■ EXERCISE BRIEF
Repeat each line exactly as it is written.

[Entries from a dataset]
::::::

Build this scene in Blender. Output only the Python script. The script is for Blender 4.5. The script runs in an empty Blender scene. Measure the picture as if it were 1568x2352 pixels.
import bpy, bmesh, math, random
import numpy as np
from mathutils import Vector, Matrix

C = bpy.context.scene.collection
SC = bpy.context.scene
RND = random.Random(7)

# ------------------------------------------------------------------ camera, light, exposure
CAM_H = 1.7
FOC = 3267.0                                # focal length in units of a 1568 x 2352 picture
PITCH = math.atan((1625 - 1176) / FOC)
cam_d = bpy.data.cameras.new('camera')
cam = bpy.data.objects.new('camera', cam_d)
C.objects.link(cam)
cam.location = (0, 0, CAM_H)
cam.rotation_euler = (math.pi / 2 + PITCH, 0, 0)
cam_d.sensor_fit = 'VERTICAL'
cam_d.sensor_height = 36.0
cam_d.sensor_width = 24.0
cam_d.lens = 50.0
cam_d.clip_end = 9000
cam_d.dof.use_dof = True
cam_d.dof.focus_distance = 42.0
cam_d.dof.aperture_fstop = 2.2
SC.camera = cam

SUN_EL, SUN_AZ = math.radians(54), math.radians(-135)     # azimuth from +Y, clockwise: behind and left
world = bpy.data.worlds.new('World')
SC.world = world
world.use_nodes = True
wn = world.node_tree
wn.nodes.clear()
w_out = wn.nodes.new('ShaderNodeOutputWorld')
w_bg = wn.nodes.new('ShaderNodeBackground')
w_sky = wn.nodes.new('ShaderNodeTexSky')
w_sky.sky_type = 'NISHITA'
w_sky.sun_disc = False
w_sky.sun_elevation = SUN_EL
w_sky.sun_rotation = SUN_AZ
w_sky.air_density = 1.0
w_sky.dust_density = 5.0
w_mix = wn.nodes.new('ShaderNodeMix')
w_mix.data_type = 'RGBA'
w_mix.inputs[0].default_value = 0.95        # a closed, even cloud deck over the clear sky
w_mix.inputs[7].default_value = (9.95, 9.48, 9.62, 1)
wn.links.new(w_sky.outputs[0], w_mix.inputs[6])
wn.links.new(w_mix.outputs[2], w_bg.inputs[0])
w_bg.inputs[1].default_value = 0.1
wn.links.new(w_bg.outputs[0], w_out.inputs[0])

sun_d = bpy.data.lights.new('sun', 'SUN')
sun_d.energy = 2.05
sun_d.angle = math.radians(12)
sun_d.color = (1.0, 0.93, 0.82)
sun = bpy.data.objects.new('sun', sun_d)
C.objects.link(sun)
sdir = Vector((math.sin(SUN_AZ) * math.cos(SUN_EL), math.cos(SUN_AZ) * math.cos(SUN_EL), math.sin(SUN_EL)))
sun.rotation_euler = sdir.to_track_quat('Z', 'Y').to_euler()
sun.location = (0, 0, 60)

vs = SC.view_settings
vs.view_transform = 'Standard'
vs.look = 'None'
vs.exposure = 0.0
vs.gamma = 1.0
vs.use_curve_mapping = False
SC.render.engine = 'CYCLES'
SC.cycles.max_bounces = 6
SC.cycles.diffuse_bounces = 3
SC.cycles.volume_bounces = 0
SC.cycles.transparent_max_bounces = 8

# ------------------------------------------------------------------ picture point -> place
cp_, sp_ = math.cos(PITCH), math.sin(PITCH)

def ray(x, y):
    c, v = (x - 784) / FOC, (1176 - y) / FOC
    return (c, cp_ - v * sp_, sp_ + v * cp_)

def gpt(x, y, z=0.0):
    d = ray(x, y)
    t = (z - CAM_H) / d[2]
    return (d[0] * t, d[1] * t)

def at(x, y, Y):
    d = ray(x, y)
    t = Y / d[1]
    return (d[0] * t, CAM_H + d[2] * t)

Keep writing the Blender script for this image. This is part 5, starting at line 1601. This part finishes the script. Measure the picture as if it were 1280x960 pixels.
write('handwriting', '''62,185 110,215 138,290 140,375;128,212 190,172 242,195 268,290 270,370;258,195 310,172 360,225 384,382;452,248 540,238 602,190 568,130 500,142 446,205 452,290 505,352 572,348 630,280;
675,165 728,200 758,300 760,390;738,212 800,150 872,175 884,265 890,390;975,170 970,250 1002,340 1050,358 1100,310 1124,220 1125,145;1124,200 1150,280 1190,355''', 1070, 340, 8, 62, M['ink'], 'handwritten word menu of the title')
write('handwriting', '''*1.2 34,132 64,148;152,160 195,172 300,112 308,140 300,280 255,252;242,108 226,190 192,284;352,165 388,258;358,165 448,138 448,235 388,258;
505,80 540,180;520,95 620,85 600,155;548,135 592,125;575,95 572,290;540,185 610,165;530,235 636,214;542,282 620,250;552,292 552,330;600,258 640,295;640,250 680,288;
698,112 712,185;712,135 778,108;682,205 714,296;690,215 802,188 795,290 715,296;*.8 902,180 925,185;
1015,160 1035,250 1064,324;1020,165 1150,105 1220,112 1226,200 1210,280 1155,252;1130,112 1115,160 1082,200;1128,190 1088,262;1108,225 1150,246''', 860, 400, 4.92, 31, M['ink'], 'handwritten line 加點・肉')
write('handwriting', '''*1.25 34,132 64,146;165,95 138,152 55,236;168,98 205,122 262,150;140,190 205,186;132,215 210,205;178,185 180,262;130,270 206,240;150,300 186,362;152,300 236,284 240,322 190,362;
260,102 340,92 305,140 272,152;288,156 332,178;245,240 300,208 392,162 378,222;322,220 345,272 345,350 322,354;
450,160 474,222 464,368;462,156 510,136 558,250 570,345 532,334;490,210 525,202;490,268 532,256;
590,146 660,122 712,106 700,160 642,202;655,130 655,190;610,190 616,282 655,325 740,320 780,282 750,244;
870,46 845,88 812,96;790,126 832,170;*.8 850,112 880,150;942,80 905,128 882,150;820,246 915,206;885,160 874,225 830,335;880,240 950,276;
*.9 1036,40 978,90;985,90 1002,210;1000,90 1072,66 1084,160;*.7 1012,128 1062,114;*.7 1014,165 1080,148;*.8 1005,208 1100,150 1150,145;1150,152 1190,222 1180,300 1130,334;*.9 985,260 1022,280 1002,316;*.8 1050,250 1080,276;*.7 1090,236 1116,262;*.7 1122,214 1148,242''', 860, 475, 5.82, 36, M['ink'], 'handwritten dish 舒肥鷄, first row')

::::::

■ THE OUTPUT
Build this scene in Blender. Output only the Python script. The script is for Blender 4.5. The script runs in an empty Blender scene. Measure the picture as if it were 1568x2352 pixels.
import bpy, bmesh, math, random
import numpy as np
from mathutils import Vector, Matrix

C = bpy.context.scene.collection
SC = bpy.context.scene
RND = random.Random(7)

# ------------------------------------------------------------------ camera, light, exposure
CAM_H = 1.7
FOC = 3267.0                                # focal length in units of a 1568 x 2352 picture
PITCH = math.atan((1625 - 1176) / FOC)
cam_d = bpy.data.cameras.new('camera')
cam = bpy.data.objects.new('camera', cam_d)
C.objects.link(cam)
cam.location = (0, 0, CAM_H)
cam.rotation_euler = (math.pi / 2 + PITCH, 0, 0)
cam_d.sensor_fit = 'VERTICAL'
cam_d.sensor_height = 36.0
cam_d.sensor_width = 24.0
cam_d.lens = 50.0
cam_d.clip_end = 9000
cam_d.dof.use_dof = True
cam_d.dof.focus_distance = 42.0
cam_d.dof.aperture_fstop = 2.2
SC.camera = cam

SUN_EL, SUN_AZ = math.radians(54), math.radians(-135)     # azimuth from +Y, clockwise: behind and left
world = bpy.data.worlds.new('World')
SC.world = world
world.use_nodes = True
wn = world.node_tree
wn.nodes.clear()
w_out = wn.nodes.new('ShaderNodeOutputWorld')
w_bg = wn.nodes.new('ShaderNodeBackground')
w_sky = wn.nodes.new('ShaderNodeTexSky')
w_sky.sky_type = 'NISHITA'
w_sky.sun_disc = False
w_sky.sun_elevation = SUN_EL
w_sky.sun_rotation = SUN_AZ
w_sky.air_density = 1.0
w_sky.dust_density = 5.0
w_mix = wn.nodes.new('ShaderNodeMix')
w_mix.data_type = 'RGBA'
w_mix.inputs[0].default_value = 0.95        # a closed, even cloud deck over the clear sky
w_mix.inputs[7].default_value = (9.95, 9.48, 9.62, 1)
wn.links.new(w_sky.outputs[0], w_mix.inputs[6])
wn.links.new(w_mix.outputs[2], w_bg.inputs[0])
w_bg.inputs[1].default_value = 0.1
wn.links.new(w_bg.outputs[0], w_out.inputs[0])

sun_d = bpy.data.lights.new('sun', 'SUN')
sun_d.energy = 2.05
sun_d.angle = math.radians(12)
sun_d.color = (1.0, 0.93, 0.82)
sun = bpy.data.objects.new('sun', sun_d)
C.objects.link(sun)
sdir = Vector((math.sin(SUN_AZ) * math.cos(SUN_EL), math.cos(SUN_AZ) * math.cos(SUN_EL), math.sin(SUN_EL)))
sun.rotation_euler = sdir.to_track_quat('Z', 'Y').to_euler()
sun.location = (0, 0, 60)

vs = SC.view_settings
vs.view_transform = 'Standard'
vs.look = 'None'
vs.exposure = 0.0
vs.gamma = 1.0
vs.use_curve_mapping = False
SC.render.engine = 'CYCLES'
SC.cycles.max_bounces = 6
SC.cycles.diffuse_bounces = 3
SC.cycles.volume_bounces = 0
SC.cycles.transparent_max_bounces = 8

# ------------------------------------------------------------------ picture point -> place
cp_, sp_ = math.cos(PITCH), math.sin(PITCH)

def ray(x, y):
    c, v = (x - 784) / FOC, (1176 - y) / FOC
    return (c, cp_ - v * sp_, sp_ + v * cp_)

def gpt(x, y, z=0.0):
    d = ray(x, y)
    t = (z - CAM_H) / d[2]
    return (d[0] * t, d[1] * t)

def at(x, y, Y):
    d = ray(x, y)
    t = Y / d[1]
    return (d[0] * t, CAM_H + d[2] * t)

Keep writing the Blender script for this image. This is part 5, starting at line 1601. This part finishes the script. Measure the picture as if it were 1280x960 pixels.
write('handwriting', '''62,185 110,215 138,290 140,375;128,212 190,172 242,195 268,290 270,370;258,195 310,172 360,225 384,382;452,248 540,238 602,190 568,130 500,142 446,205 452,290 505,352 572,348 630,280;
675,165 728,200 758,300 760,390;738,212 800,150 872,175 884,265 890,390;975,170 970,250 1002,340 1050,358 1100,310 1124,220 1125,145;1124,200 1150,280 1190,355''', 1070, 340, 8, 62, M['ink'], 'handwritten word menu of the title')
write('handwriting', '''*1.2 34,132 64,148;152,160 195,172 300,112 308,140 300,280 255,252;242,108 226,190 192,284;352,165 388,258;358,165 448,138 448,235 388,258;
505,80 540,180;520,95 620,85 600,155;548,135 592,125;575,95 572,290;540,185 610,165;530,235 636,214;542,282 620,250;552,292 552,330;600,258 640,295;640,250 680,288;
698,112 712,185;712,135 778,108;682,205 714,296;690,215 802,188 795,290 715,296;*.8 902,180 925,185;
1015,160 1035,250 1064,324;1020,165 1150,105 1220,112 1226,200 1210,280 1155,252;1130,112 1115,160 1082,200;1128,190 1088,262;1108,225 1150,246''', 860, 400, 4.92, 31, M['ink'], 'handwritten line 加點・肉')
write('handwriting', '''*1.25 34,132 64,146;165,95 138,152 55,236;168,98 205,122 262,150;140,190 205,186;132,215 210,205;178,185 180,262;130,270 206,240;150,300 186,362;152,300 236,284 240,322 190,362;
260,102 340,92 305,140 272,152;288,156 332,178;245,240 300,208 392,162 378,222;322,220 345,272 345,350 322,354;
450,160 474,222 464,368;462,156 510,136 558,250 570,345 532,334;490,210 525,202;490,268 532,256;
590,146 660,122 712,106 700,160 642,202;655,130 655,190;610,190 616,282 655,325 740,320 780,282 750,244;
870,46 845,88 812,96;790,126 832,170;*.8 850,112 880,150;942,80 905,128 882,150;820,246 915,206;885,160 874,225 830,335;880,240 950,276;
*.9 1036,40 978,90;985,90 1002,210;1000,90 1072,66 1084,160;*.7 1012,128 1062,114;*.7 1014,165 1080,148;*.8 1005,208 1100,150 1150,145;1150,152 1190,222 1180,300 1130,334;*.9 985,260 1022,280 1002,316;*.8 1050,250 1080,276;*.7 1090,236 1116,262;*.7 1122,214 1148,242''', 860, 475, 5.82, 36, M['ink'], 'handwritten dish 舒肥鷄, first row')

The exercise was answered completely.